We use laser-cooling and trapping of neutral atoms as the basis for a wide variety of applications to fundamental and practical problems. Our laboratory pioneered many of the key techniques used to create cold atomic gases, like deceleration of atomic beams, atom trapping, sub-Doppler cooling, optical lattices, etc. Today we use cold atomic gases, often quantum degenerate systems, to study a variety of applicatioins and phenomena including quantum information processing, quantum simulation, and quantum metrology. Our group is part of the Joint Quantum Institute and we have research on both the NIST-Gaithersburg and the University of Maryland-Colleg Park campuses. Our research benefits from strong collaborations with other experimentalists and theorists at NIST and the JQI, and internationally. A few examples of recent work are:
"A Rapidly Expanding Bose-Einstein Condensate: An Expanding Universe in the Lab," S. Eckel, A. Kumar, T. Jacobson, I. B. Spielman, and G. K. Campbell, Phys. Rev. X, 8, 021021 (2018).

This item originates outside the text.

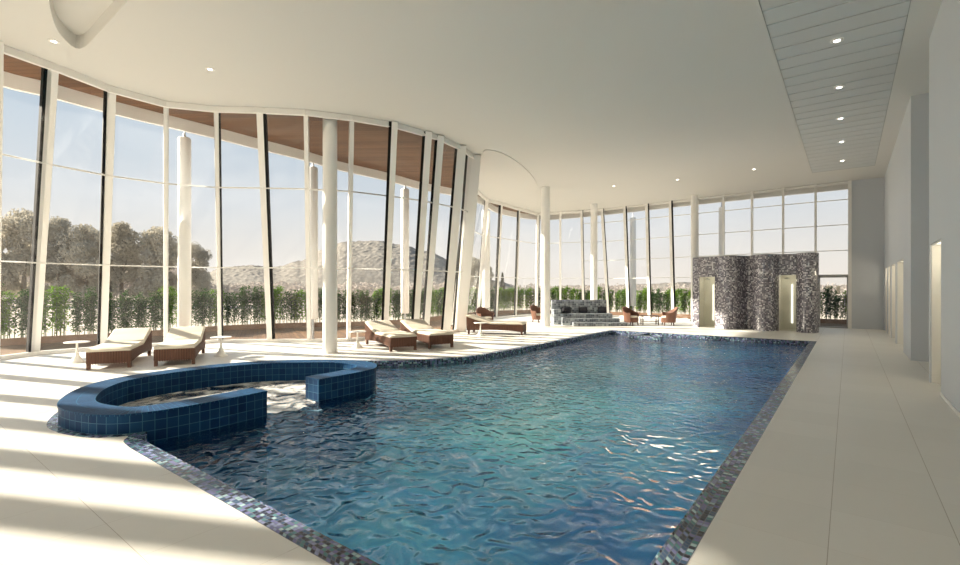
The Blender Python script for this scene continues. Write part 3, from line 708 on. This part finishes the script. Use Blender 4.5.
# ------------------------------------------------------------------ tiled bench
bc = at(581, 21.3); bn = empty('tiled_bench', (bc.x, bc.y, 0), YAW); tag(bn, 'stepped blue-grey mosaic bench with high back at the far left corner', 'bench')
def arc_slab(name, x0, x1, y0, y1, z0, z1, bow, mat='bench'):
    """front edge (y0) bows forwards"""
    n = 14; f = [(lerp(x0, x1, k / n), y0 - bow * math.sin(math.pi * k / n)) for k in range(n + 1)]; b = [(x1, y1), (x0, y1)]
    path = f + b; mb = MB(); wall_strip(mb, path, z0, z1, closed=True); mb.poly([path], z1); return mb.build(name, mat, bn, merge=False)
arc_slab('backrest', -1.25, 1.20, 0.25, 0.55, 0, 1.06, -0.0)
arc_slab('seat', -0.95, 1.30, -0.35, 0.25, 0, 0.48, 0.06)
arc_slab('upper_step', -0.80, 1.50, -0.75, -0.35, 0, 0.30, 0.08)
arc_slab('lower_step', -0.55, 1.72, -1.15, -0.75, 0, 0.15, 0.08)
arc_slab('side_plinth', -1.25, -0.95, -0.35, 0.25, 0, 0.66, 0.0)
arc_slab('side_step', -0.95, -0.80, -0.75, -0.35, 0, 0.34, 0.0)
def make_pillow():
    r = D.objects.new('square_cushion', None)
    mb = MB(); n = 8; vs = []; fs = []
    for sgn_ in (1, -1):
        for i in range(n + 1):
            for j in range(n + 1):
                a, b = i / n * 2 - 1, j / n * 2 - 1; t = 0.07 * (1 - a ** 4) ** .5 * (1 - b ** 4) ** .5
                vs.append((a * .2, sgn_ * t, b * .13))
    q = (n + 1) ** 2
    for s_ in (0, 1):
        for i in range(n):
            for j in range(n):
                f = (s_ * q + i * (n + 1) + j, s_ * q + i * (n + 1) + j + 1, s_ * q + (i + 1) * (n + 1) + j + 1, s_ * q + (i + 1) * (n + 1) + j); fs.append(f if s_ else f[::-1])
    mb.mesh(vs, fs); return mb.build('square_cushion', 'dark_cushion', smooth=True)
pl = make_pillow(); Rz = Matrix.Rotation(YAW, 3, 'Z')
for i, (x, lb) in enumerate([(-.62, 'small charcoal cushion at the left end of the tiled bench'), (.12, 'small charcoal cushion in the middle of the tiled bench'), (.98, 'small charcoal cushion at the right end of the tiled bench')]):
    o = pl if i == 0 else pl.copy()
    if i: COL.objects.link(o)
    q = Rz @ Vector((x, 0.155, 0.62)); o.location = (bc.x + q.x, bc.y + q.y, q.z); o.rotation_euler = (R(-10), 0, YAW); tag(o, lb, 'cushion', 'charcoal cushions on the tiled bench')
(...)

"Dark State Optical Lattice with a Subwavelength Spatial Structure," Y. Wang, S. Subhankar, P. Bienias, M. Lacki, T-C. Tsui, M. A. Baranov, A. V. Gorshkov, P. Zoller, J. V. Porto, and S. L. Rolston, Phys. Rev. Lett., 120, 083601 (2018).
"Spinor Dynamics in an Antiferromagnetic Spin-1 Thermal Bose Gas," H. K. Pechkis, J. P. Wrubel, A. Schwettmann, P. F. Griffin, R. Barnett, E. Tiesinga, and P. D. Lett, Phys. Rev. Lett., 111, 025301 (2013).